The story you tell is about the rise and fall of SST Records. At what point did the label’s decline begin?

The ‘jump the shark’ moment has to be the SNAFU with Negativland – the U2 seven inch where they got sued by everyone, and where Greg Ginn really showed his ass by suing Negativland. That was a big wake up call to a lot of people who are like, ‘Whoa, here’s this indie label and they’re suing their own musicians, like, what’s going on here?’

Greg Ginn

And yet, until that point, you can still see their finger on the pulse. They were even one of the many labels Kurt Cobain contacted when he was originally looking for a record label. Without the Negativland case, could SST have become a Sub Pop and continued successfully through the 1990s, or were they just too idiosyncratic?

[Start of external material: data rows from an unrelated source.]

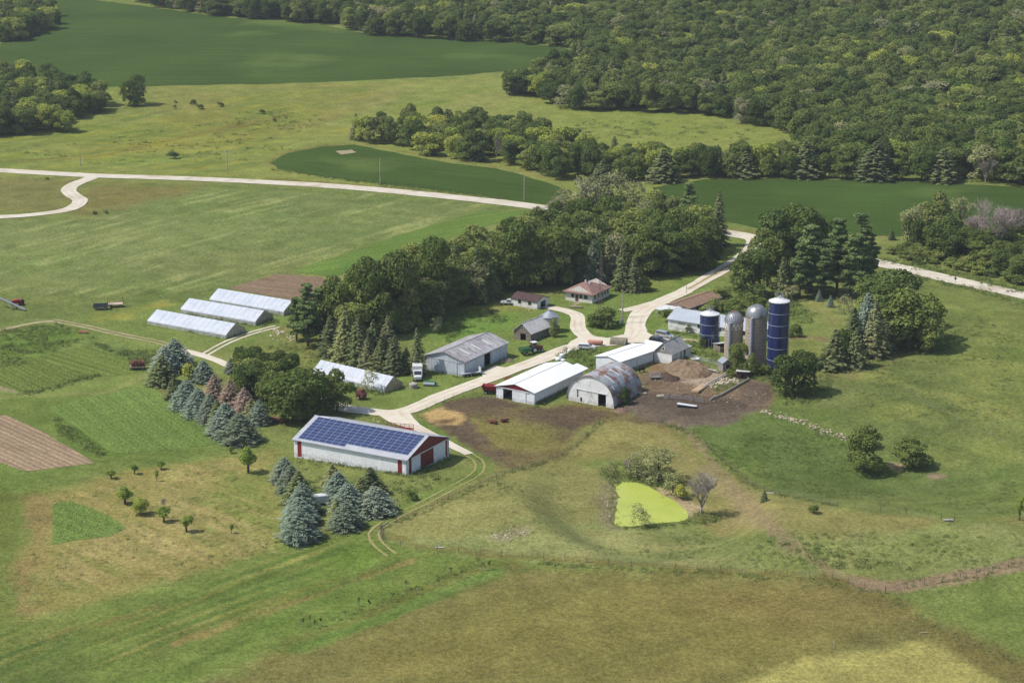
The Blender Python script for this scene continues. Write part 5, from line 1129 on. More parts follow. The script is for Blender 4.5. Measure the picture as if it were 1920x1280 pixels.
def mk_con(kind, m, n, seed, **kw):
    ms = [spruce_mesh("crown", m, seed + i, **kw) for i in range(n)]; tr = trunk_mesh("trunk", BARK, kw.get("H0", 10), .2, [], top=.95)
    tpl(kind, ms, [tr] * n, kw.get("H0", 10), 1.42 * kw.get("R_", 2.6))
mk_con("spruce", NEED, 3, 300, R_=2.8); mk_con("bluespruce", NEEDB, 4, 320, R_=3.7, leaf=.36, dense_=1.35, pw=1.7); mk_con("deadspruce", BROWN, 2, 340, R_=3.0, leaf=.22, dense_=1.3, ragged=.2)
ms, ts = [], []
for i in range(3):
    me, lim = pine_mesh("crown", NEEDP, 360 + i); ms.append(me); ts.append(trunk_mesh("trunk", BARK, 12, .3, lim[::3], top=.92))
tpl("pine", ms, ts, 12, 8.4)
tpl("bare", [bare_mesh("branches", PALEBARK, 380 + i, H0=9, fine=.018) for i in range(3)], [trunk_mesh("trunk", PALEBARK, 9, .2, [], top=.3)] * 3, 9, 7)
tpl("greybare", [bare_mesh("branches", mat("grey_twigs", C(176, 166, 158), C(160, 150, 144)), 390 + i, H0=6, spread=.38, fine=.013) for i in range(2)], [trunk_mesh("trunk", PALEBARK, 6, .15, [], top=.3)] * 2, 6, 3.4)
NAME = {"round": "leafy_tree", "dark": "leafy_tree", "tall": "leafy_tree", "yellow": "leafy_tree", "willow": "willow_tree", "shrub": "shrub", "yshrub": "shrub", "fruit": "fruit_tree", "sparse": "shrub", "spruce": "spruce_tree", "bluespruce": "blue_spruce_tree", "deadspruce": "dead_spruce_tree", "pine": "pine_tree", "bare": "dead_tree", "greybare": "dead_tree"}
CAT = {"shrub": "shrub", "yshrub": "shrub", "sparse": "shrub"}
NTREE = {}
TR = random.Random(5)
def tree(kind, x, y, h, wd, label, group=None, var=None, rz=None):
    ms, ts, h0, w0 = TPL[kind]; i = var if var is not None else TR.randrange(len(ms)); i %= len(ms)
    r = thing(NAME[kind], label, CAT.get(kind, "tree"), G(x, y, -.05), TR.uniform(0, 6.28) if rz is None else rz, group); sx, sz = wd / w0, h / h0
    c = bpy.data.objects.new("branches" if kind in ("bare", "greybare") else "crown", ms[i]); link(c, r); c.scale = (sx, sx, sz)
    if kind not in CAT:
        t = bpy.data.objects.new("trunk", ts[i]); link(t, r); t.scale = (sx, sx, sz)
    NTREE[NAME[kind]] = NTREE.get(NAME[kind], 0) + 1
    return r
def tpx(kind, px, base, top, wpx, label, group=None, var=None, rz=None):
    """a tree by its foot pixel row, its top pixel row and its width in pixels"""
    p = U(px, base); d = math.hypot(p.y, CAM_H); s_ = F / d
    h = (base - top) / (s_ * .955); wd = wpx / s_
    p = p + Vector((0, wd * .12))
    if kind in ("bluespruce", "deadspruce") or (group and "spruce" in group): h *= .93; wd *= 1.08
    if group and "below the solar barn" in group: h *= .9; wd *= .94
    return tree(kind, p.x, p.y, h, wd, label, group, var, rz)
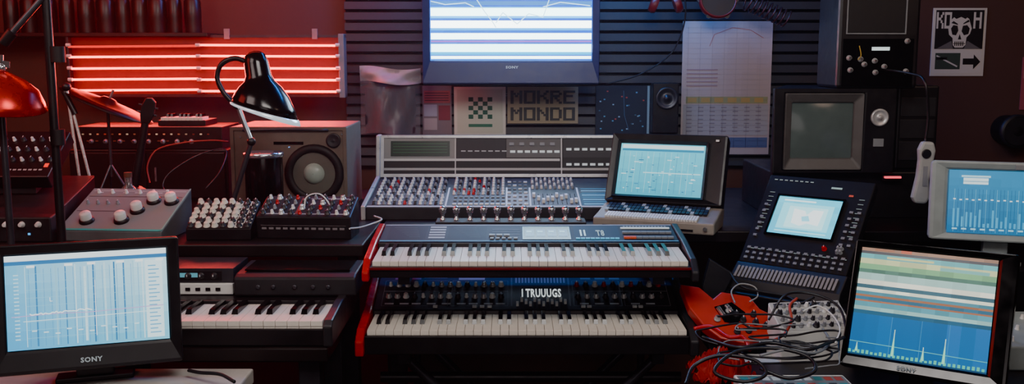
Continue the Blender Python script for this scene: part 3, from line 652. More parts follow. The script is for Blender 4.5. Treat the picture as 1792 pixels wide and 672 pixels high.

Really, I mean, it’s sad, but it really doesn’t matter what SST achieved before that – if they sign Nirvana, then forget it, it’s over. SST is maybe still the biggest [indie label], it would change everything. But that didn’t happen. 

I think you could go back even further when SST started having problems with Sonic Youth. If they [could have] fixed that, and I’m not really sure how – if it’s simply a matter of just paying them or if it was more complicated than that.

But the history of rock and roll is littered with stories of artists who started out as indie artists [and who] were just so royally screwed over that they went to the safety of major labels for protection, which sounds like you know, out of the frying pan into the fire, right.

You know, when Sonic Youth recorded ‘Daydream Nation’, which I think is probably one of the best albums rock albums of the 1980s, they were recording it for SST. But they become so disaffected [it came out on] Enigma, and then they went on to Geffen and when they when they went to Geffen, and they brought a bunch of people with them – former SST employees, former SST artists, Nirvana – it just changed everything.

I love the way the book ends with basically an open letter to Greg Ginn looking at a potential way forward. What would you like to see happen next with SST?

I really wrestled with that because I thought that I was gonna come across as naïve, but I love a lot of these bands and a lot of these records, too. And I would love to see that these records to get a second life, whether that’s with a revamped SST or the rights be reverted back to the artists. It would be great if some people could get to hear some of these bands again, you know, from Painted Willie, Das Damen and Screaming Trees. I mean, ‘Double Nickels on the Dime’ [you] can’t even get that record right now. So, it’d be really great if a lot of that stuff was made available. 

I didn’t want to end on a really pointed note. I wanted it to be like, a ‘wouldn’t it be great if…’ kind of moment. If that made me look a little naïve and a little foolish, so be it. But I didn’t want my book to be the thing that shut the door and hardened anyone’s attitude towards this stuff. I would love to see these artists be able to have a relationship with Greg again. 

‘Corporate Rock Sucks: The Rise and Fall of SST’ is out now. Jim Ruland’s punk-adjacent, healthcare dystopia novel ‘Make It Stop’ is due in April 2023 from Rare Bird Books, and he’s working on ‘Rumors of My Demise’, a memoir from Evan Dando of The Lemonheads.